Exercise objective
Find each line holding "pixels" and copy it out.

Supplied data

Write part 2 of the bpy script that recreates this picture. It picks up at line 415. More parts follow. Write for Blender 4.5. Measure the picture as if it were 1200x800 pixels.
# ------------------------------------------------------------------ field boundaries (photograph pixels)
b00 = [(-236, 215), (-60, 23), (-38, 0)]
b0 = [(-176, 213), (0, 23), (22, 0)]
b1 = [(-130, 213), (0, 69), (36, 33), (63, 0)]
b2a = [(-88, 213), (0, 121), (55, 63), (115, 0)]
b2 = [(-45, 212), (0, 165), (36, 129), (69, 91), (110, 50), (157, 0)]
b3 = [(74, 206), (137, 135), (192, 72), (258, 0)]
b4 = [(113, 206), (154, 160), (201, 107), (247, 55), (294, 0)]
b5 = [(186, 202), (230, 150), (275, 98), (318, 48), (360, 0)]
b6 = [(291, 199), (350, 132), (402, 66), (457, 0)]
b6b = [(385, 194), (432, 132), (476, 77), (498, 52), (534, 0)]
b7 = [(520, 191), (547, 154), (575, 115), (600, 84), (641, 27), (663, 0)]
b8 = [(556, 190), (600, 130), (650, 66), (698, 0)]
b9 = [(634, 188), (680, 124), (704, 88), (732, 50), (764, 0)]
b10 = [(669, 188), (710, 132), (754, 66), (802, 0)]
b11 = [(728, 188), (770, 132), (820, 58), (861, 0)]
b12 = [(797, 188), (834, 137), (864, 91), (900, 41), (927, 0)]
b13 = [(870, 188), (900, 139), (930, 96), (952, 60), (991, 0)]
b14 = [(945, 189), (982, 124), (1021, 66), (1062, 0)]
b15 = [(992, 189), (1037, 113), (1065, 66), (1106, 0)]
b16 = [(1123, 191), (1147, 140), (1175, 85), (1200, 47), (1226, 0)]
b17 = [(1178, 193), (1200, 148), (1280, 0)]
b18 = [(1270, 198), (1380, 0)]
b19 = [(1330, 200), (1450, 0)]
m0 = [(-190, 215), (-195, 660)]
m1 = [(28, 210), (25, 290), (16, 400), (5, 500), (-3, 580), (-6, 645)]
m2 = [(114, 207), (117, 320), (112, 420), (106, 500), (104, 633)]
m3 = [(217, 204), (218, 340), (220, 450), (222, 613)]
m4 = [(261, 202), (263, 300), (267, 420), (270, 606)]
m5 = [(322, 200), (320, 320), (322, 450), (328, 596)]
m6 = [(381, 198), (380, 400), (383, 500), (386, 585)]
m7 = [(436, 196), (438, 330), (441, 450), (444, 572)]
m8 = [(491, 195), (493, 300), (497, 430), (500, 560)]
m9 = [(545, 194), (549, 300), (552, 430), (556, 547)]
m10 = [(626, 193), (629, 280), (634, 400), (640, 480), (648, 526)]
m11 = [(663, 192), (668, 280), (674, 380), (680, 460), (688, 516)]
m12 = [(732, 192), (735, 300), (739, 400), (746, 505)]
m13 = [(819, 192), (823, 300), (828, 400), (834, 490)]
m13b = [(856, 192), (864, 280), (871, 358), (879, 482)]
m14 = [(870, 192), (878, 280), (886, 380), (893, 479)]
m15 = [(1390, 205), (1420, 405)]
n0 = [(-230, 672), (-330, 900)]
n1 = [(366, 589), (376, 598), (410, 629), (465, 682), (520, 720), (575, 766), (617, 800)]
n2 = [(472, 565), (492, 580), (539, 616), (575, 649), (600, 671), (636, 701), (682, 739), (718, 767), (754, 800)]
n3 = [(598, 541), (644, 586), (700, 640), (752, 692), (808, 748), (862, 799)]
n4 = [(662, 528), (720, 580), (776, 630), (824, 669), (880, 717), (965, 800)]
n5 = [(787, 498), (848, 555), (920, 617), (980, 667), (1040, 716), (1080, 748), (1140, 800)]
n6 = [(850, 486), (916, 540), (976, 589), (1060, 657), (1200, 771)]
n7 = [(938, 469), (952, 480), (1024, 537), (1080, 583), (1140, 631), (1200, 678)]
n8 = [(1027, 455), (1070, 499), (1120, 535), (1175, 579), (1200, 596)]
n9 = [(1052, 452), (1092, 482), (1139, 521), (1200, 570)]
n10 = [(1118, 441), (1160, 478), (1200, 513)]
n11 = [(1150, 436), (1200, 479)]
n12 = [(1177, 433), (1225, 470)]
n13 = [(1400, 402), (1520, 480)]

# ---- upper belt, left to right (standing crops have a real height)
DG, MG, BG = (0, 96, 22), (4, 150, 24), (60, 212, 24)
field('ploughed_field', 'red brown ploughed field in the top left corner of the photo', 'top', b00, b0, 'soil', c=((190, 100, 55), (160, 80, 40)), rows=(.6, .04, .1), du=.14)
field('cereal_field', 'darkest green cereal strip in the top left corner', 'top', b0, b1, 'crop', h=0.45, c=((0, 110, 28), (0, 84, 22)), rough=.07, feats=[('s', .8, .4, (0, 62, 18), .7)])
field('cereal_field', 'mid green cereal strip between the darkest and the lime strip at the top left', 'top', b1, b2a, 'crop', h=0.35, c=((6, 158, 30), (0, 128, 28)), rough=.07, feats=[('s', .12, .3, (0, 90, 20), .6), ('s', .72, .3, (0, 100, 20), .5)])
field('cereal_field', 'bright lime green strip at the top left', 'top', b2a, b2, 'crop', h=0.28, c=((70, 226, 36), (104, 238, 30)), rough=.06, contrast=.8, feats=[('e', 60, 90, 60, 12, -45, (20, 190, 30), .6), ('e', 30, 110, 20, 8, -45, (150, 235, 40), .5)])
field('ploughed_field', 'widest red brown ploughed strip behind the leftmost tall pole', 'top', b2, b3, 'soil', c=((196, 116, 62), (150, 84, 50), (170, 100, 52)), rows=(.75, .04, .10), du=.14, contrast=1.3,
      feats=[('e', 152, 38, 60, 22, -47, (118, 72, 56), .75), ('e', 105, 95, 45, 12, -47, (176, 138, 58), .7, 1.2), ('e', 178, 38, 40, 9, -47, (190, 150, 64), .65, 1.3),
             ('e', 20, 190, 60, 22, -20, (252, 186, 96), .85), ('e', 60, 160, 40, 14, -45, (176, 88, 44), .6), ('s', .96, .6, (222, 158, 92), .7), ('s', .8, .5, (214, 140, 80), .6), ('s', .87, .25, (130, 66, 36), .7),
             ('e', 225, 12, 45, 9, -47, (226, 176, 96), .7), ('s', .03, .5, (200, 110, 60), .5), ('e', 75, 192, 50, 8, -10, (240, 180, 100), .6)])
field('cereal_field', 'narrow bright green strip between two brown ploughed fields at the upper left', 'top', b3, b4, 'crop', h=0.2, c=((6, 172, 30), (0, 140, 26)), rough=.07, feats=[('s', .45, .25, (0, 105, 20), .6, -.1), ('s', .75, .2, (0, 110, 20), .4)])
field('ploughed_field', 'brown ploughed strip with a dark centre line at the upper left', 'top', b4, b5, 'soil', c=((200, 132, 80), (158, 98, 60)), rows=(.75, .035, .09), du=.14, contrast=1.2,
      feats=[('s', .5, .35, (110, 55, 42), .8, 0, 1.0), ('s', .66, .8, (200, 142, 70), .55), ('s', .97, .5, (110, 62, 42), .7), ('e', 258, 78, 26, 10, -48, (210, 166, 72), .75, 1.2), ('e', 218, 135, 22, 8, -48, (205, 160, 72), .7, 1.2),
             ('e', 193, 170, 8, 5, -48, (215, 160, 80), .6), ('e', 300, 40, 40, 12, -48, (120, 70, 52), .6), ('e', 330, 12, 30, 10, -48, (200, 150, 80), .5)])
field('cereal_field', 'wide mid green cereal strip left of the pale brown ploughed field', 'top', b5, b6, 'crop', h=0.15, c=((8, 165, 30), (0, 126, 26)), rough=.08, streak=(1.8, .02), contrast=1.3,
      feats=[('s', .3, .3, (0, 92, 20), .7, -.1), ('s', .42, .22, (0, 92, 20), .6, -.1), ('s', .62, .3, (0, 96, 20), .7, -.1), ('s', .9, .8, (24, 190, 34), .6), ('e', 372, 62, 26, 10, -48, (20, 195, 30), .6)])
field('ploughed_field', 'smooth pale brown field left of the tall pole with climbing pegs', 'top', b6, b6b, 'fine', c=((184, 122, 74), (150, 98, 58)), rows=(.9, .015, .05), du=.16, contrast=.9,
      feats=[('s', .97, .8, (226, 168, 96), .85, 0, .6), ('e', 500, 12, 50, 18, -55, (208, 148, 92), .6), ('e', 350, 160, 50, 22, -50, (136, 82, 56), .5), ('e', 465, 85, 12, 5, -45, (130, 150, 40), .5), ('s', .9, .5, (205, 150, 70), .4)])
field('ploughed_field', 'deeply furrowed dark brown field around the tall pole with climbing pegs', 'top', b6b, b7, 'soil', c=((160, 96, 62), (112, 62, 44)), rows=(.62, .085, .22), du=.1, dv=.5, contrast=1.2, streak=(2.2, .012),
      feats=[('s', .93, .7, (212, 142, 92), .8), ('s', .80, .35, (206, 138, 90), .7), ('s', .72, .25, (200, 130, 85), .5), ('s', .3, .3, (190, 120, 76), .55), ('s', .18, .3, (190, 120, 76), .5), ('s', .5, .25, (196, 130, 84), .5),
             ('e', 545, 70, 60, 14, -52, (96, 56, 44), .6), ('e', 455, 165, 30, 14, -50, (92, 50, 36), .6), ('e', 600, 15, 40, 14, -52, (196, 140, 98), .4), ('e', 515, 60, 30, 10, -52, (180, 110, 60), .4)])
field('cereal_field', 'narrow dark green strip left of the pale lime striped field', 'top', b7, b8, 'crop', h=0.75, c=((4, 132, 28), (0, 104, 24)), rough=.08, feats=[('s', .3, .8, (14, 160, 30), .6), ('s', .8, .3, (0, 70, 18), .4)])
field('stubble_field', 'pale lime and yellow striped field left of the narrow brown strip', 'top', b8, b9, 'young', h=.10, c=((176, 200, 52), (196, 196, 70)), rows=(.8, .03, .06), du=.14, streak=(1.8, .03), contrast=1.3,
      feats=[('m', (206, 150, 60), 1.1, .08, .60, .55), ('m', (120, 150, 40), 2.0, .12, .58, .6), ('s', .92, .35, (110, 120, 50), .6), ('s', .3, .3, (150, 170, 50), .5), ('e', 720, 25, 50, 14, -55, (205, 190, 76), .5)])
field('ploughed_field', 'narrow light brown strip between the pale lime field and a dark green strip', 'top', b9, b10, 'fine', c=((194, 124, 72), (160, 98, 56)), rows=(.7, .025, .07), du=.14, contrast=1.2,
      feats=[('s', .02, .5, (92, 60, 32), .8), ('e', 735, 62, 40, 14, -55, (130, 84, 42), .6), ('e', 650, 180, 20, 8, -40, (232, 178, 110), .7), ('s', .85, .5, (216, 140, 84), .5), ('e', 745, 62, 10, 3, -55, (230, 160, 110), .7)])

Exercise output
Write part 2 of the bpy script that recreates this picture. It picks up at line 415. More parts follow. Write for Blender 4.5. Measure the picture as if it were 1200x800 pixels.
# ------------------------------------------------------------------ field boundaries (photograph pixels)